-- begin RECORDS FOR THIS EXERCISE --
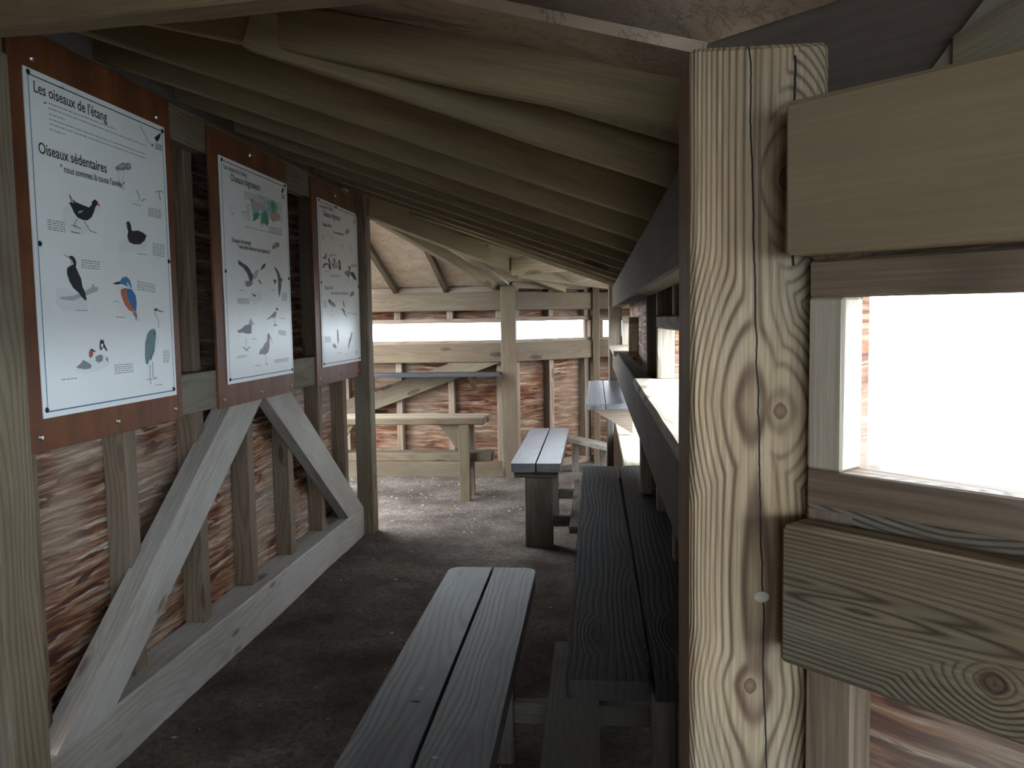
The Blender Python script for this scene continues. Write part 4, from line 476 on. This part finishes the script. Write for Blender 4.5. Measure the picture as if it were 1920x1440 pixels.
board_poly('gusset_board', [(.390,.968,1.86),(.500,.858,1.86),(.500,.858,1.925),(.433,.925,1.921),(.390,.968,1.900)], (-1,-1,0), .0055, M['post'], ce, grain=(.1,-.1,.04), bev=.001)
# far roof
zc = lambda y: 1.90+.36*(8.42-y)
slab_c([(x, y, zc(y)+.07) for x, y in ((-2.38,8.75), (-2.05,6.1), (-1.75,6.1), (-.87,8.47), (-.87,8.75))])
slab_c([(-1.0,8.47,zc(8.47)+.065), (-1.78,6.02,zc(6.02)+.065), (-.33,8.95,1.965)])
slab_c([(-.36,8.95,1.95), (-1.0,7.5,2.41), (.3,7.5,2.06)]); slab_c([(-.36,8.95,1.95), (.3,7.5,2.06), (.3,9.5,1.93)])
slab_c([(.3,7.5,2.06), (1.2,6.4,2.02), (1.2,9.6,1.90), (.3,9.5,1.93)]); slab_c([(-1.05,8.75,zc(8.75)+.06), (-.36,8.93,1.95), (.3,9.5,1.93), (0,9.75,1.87)])
board_poly('roof_gap_filler', [(-1.80,6.0,2.60), (-.95,7.70,2.30), (-.95,7.70,2.48), (-1.80,6.0,2.95)], (-.54,.84,0), .02, M['ceiling'], ce, grain=(.85,1.7,-.3))  # added filler, keeps sky light out between two roof slopes
beam('hip_beam', (-1.70,6.12,2.385), (-.33,8.92,1.883), .06, .27, M['rafter'], ce, az=-1, wear=.002)
beam('hip_beam', (-1.66,6.30,2.365), (-1.0,8.46,1.90), .06, .10, M['rafter'], ce, az=-1, wear=.002)
for x, y1 in ((-2.60,6.25), (-2.05,6.25), (-1.52,6.72)):
    beam('rafter', (x,8.50,zc(8.50)), (x,y1,zc(y1)), .05, .075, M['rail'], ce, az=-1, wear=.002)
beam('rafter', (-.78,7.90,2.02), (-.10,7.76,2.045), .05, .17, M['rafter'], ce, az=-1)
beam('rafter', (-.72,8.06,2.00), (.13,9.20,1.92), .05, .15, M['rafter'], ce, az=-1)

# ================================================================ posts
POSTM = figured_wood('drawn_knotty_post_wood', (.40,.30,.18), (.30,.215,.125), (.075,.040,.022), .0, .034,
    [(1.520, .006, .022, .056, 0), (1.512, -.028, .009, .012, 1.3),
     (1.795, -.038, .012, .018, 1.4), (1.290, .001, .007, .040, .0), (1.152, .003, .021, .045, 0), (1.160, .008, .008, .011, 1.5)], 92, quad=900,
    cracks=[(.2, 1.955, -.040, .0296, .0011), (1.69, 1.94, -.042, .004, .0016)], tint=(.30,.28,.20), side=.4, zf=.075)
def post(name, x0, x1, y0, y1, z1, mat, label, z0=-.03):
    return box(name, x0, x1, y0, y1, z0, z1, mat, None, bev=.007, label=label, cat='post')
# big post: local X must point up from the floor and local Y run along -x
bp = beam('timber_post', (.1995,1.120,-.03), (.1995,1.120,1.925), .163, .150, POSTM, None, up=(0,-1,0), bev=.006, wear=.0007, label='massive foreground post with knots and a long drying crack', cat='post')
mesh_obj('knot_plug', [(.2065+.0095*math.cos(a)*(1 if k<12 else .6), 1.0438 if k < 12 else 1.0415, 1.2465+.0075*math.sin(a)*(1 if k<12 else .6)) for k, a in [(i, i*math.pi/6) for i in range(24)]],
    [tuple(range(12,24))]+[(i, (i+1)%12, 12+(i+1)%12, 12+i) for i in range(12)], M['pale'], None, bp, smooth=True)
post('timber_post', -1.87, -1.675, 2.13, 2.295, 2.39, M['post'], 'dark olive grey post at the left edge beside the first poster')
post('timber_post', -1.81, -1.685, 6.062, 6.19, 2.60, M['post'], 'post ending the poster wall, with the lit far bay behind it')
post('timber_post', -.95, -.80, 8.335, 8.48, 1.945, M['rail'], 'far post between the frontal view slot and the angled one')
post('timber_post', -.025, .052, 9.16, 9.26, 1.95, M['rail'], 'slim farthest post between two bright view slots')
post('timber_post', .120, .2355, 7.302, 7.42, 2.0, M['frame'], 'half lit post at the far end of the long ledge wall')
box('jamb_board', .2355, .303, 7.302, 7.33, 1.366, 1.60, M['pale'], wr)

# ================================================================ posters and their backing boards
bolts = [[(2.435,1.252),(2.86,1.252),(3.281,1.252),(2.5,2.44),(3.24,2.435)], [(3.74,1.245),(4.18,1.245),(4.60,1.245),(4.15,2.46)], [(5.12,1.245),(5.55,1.245),(5.97,1.245),(5.55,2.46)]]
caps = [[(2.469,2.391),(3.271,2.386),(2.477,1.864),(3.286-.012,1.862),(2.464,1.336),(3.265,1.336)],
        [(3.809,2.375),(4.61,2.379),(3.80,1.852),(4.616,1.855),(3.80,1.335),(4.618,1.334)],
        [(5.187,2.381),(5.541,2.382),(6.015,2.386),(5.187,1.859),(6.018,1.862),(5.187,1.335),(6.004,1.335)]]
boards = [(2.385,3.345,1.205,2.53), (3.69,4.655,1.205,2.51), (5.065,6.035,1.200,2.51)]
sheets = [(2.447,3.288,1.310,2.405), (3.780,4.640,1.313,2.392), (5.165,6.038,1.313,2.395)]
blabel = ['brown coated board bolted up behind the nearest, largest-looking poster', 'brown coated board behind the middle poster', 'brown coated board behind the farthest poster, beside the end post']
slabel = ["white poster nearest the camera headed 'Les oiseaux de l'étang' with a kingfisher and heron", "middle white poster with a green map and a flying lapwing", "farthest white poster of ducks and small waders beside the end post"]
XF = -1.742
def disc(name, y, z, x0, x1, r0, r1, mat, parent, n=12):
    vs = [(x0, y+r0*math.cos(i*2*math.pi/n), z+r0*math.sin(i*2*math.pi/n)) for i in range(n)]+[(x1, y+r1*math.cos(i*2*math.pi/n), z+r1*math.sin(i*2*math.pi/n)) for i in range(n)]
    O = Vector((x0, y, z)); vs = [Vector(v)-O for v in vs]
    return mesh_obj(name, vs, [tuple(range(n, 2*n))]+[(i, (i+1)%n, n+(i+1)%n, n+i) for i in range(n)], mat, Matrix.Translation(O), parent, smooth=False)
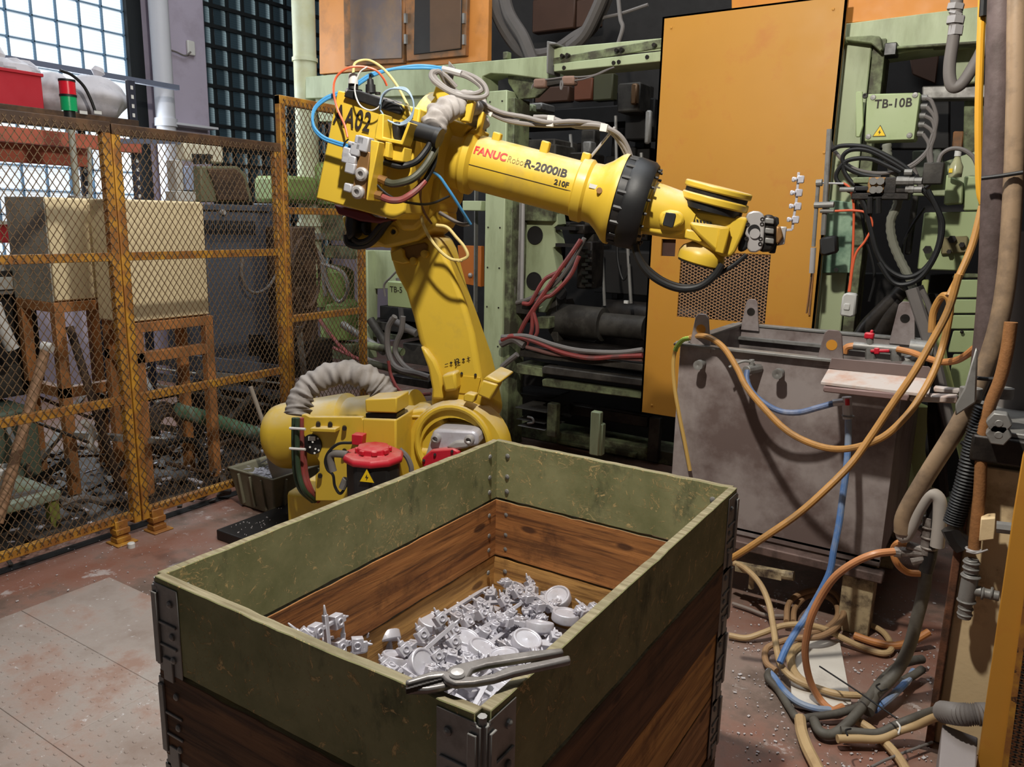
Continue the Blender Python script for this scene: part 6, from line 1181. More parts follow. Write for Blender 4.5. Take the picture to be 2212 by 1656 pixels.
# floor hoses: laid out on and just above the floor
FH = 'hoses coiled on the floor beside the tank'
def FHs(name, label, pts, zs, r, mat, n=10, **k):
    r = r * (.74 if r < .03 else .9); P = zl(*pts); zs = zs if isinstance(zs, (list, tuple)) else [zs] * len(P); return tag(put(name, MB().tube([aZ(x, y, z) for (x, y), z in zip(P, zs)], r, n, **k), mat), label, 'hose', FH)
BEIGE = M('beige_hose', (186, 158, 116), .5, 0, .1, 6, dirt=(140, 110, 80), dt=.55, ds=8, da=.5, bump=.1); DGH = M('dirty_grey_hose', (96, 92, 84), .6, 0, .2, 6, dirt=(64, 58, 52), dt=.5, ds=8, da=.7, bump=.2)
FHs('orange_hose', 'orange hose arching from the manifold down to the floor coil', [(1015, 385), (900, 400), (780, 450), (670, 530), (590, 640), (530, 760), (500, 880), (490, 1000), (520, 1150), (580, 1260), (650, 1320), (710, 1300)], [.63, .62, .58, .52, .44, .36, .28, .2, .1, .04, .03, .03], .0165, M('bright_orange_hose', (192, 130, 86), .42, 0, .1, 6, dirt=(150, 112, 80), dt=.55, ds=7, da=.5))
FHs('orange_hose', 'short orange hose loop behind the manifold', [(1100, 345), (1040, 335), (1010, 380), (1030, 450), (1090, 505), (1170, 515)], [.62, .62, .58, .54, .5, .5], .0155, ORH)
FHs('beige_hose', 'beige hose from behind the crate curving over the coil', [(40, 440), (130, 480), (220, 570), (275, 690), (300, 820), (320, 950), (350, 1060), (430, 1140), (560, 1190), (680, 1225), (820, 1235)], [.2, .2, .18, .14, .1, .08, .06, .05, .04, .04, .04], .0165, BEIGE)
FHs('beige_hose', 'beige hose lying on the floor across the coil from the crate', [(40, 880), (140, 895), (240, 865), (350, 825), (470, 815), (600, 840), (720, 900), (850, 960), (960, 985), (1000, 950), (960, 870), (880, 820), (780, 790)], [.02, .02, .04, .06, .07, .06, .04, .02, .02, .02, .02, .02, .03], .0165, BEIGE)
FHs('beige_hose', 'coiled beige hose, the round double loop under the tank edge', [(380, 800), (390, 700), (450, 640), (560, 610), (660, 630), (710, 700), (710, 780), (650, 850), (560, 890), (440, 895), (340, 920), (260, 960), (260, 1040), (320, 1090)], [.05, .06, .07, .08, .08, .08, .08, .08, .07, .06, .05, .03, .03, .03], .0165, M('brown_beige_hose', (160, 126, 92), .5, 0, .1, 6, dirt=(120, 96, 76), dt=.55, ds=8, da=.5))
FHs('beige_hose', 'inner loop of the coiled beige hose', [(420, 800), (430, 720), (500, 650), (600, 645), (670, 690), (680, 770), (610, 840), (500, 870)], [.03, .04, .05, .06, .06, .06, .05, .04], .0165, M('brown_beige_hose', (160, 126, 92)))
FHs('thick_tan_hose', 'thick tan hose bending round the white sheet on the floor', [(470, 930), (410, 980), (410, 1060), (450, 1130), (540, 1190)], .03, .022, BEIGE)
FHs('thick_tan_hose', 'thick tan hose running out of the bottom of the frame', [(460, 1370), (470, 1450), (500, 1540), (550, 1640), (600, 1740)], .03, .026, BEIGE)
FHs('thick_tan_hose', 'tan hose behind the grey bundle going right and down', [(790, 1380), (870, 1430), (960, 1510), (1040, 1600), (1090, 1680)], .025, .020, BEIGE)
FHs('blue_hose', 'blue grey hose curving on the floor left of the white sheet', [(270, 1090), (310, 1130), (360, 1200), (440, 1270), (540, 1310), (640, 1320)], .03, .0165, M('washed_blue_hose', (84, 122, 178)))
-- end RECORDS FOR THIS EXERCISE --
WHAT YOU ARE ASKED TO DO =
Read the data above. Pull out each line in which the string "Python" appears.

CORRECT RESPONSE =
The Blender Python script for this scene continues. Write part 4, from line 476 on. This part finishes the script. Write for Blender 4.5. Measure the picture as if it were 1920x1440 pixels.
Continue the Blender Python script for this scene: part 6, from line 1181. More parts follow. Write for Blender 4.5. Take the picture to be 2212 by 1656 pixels.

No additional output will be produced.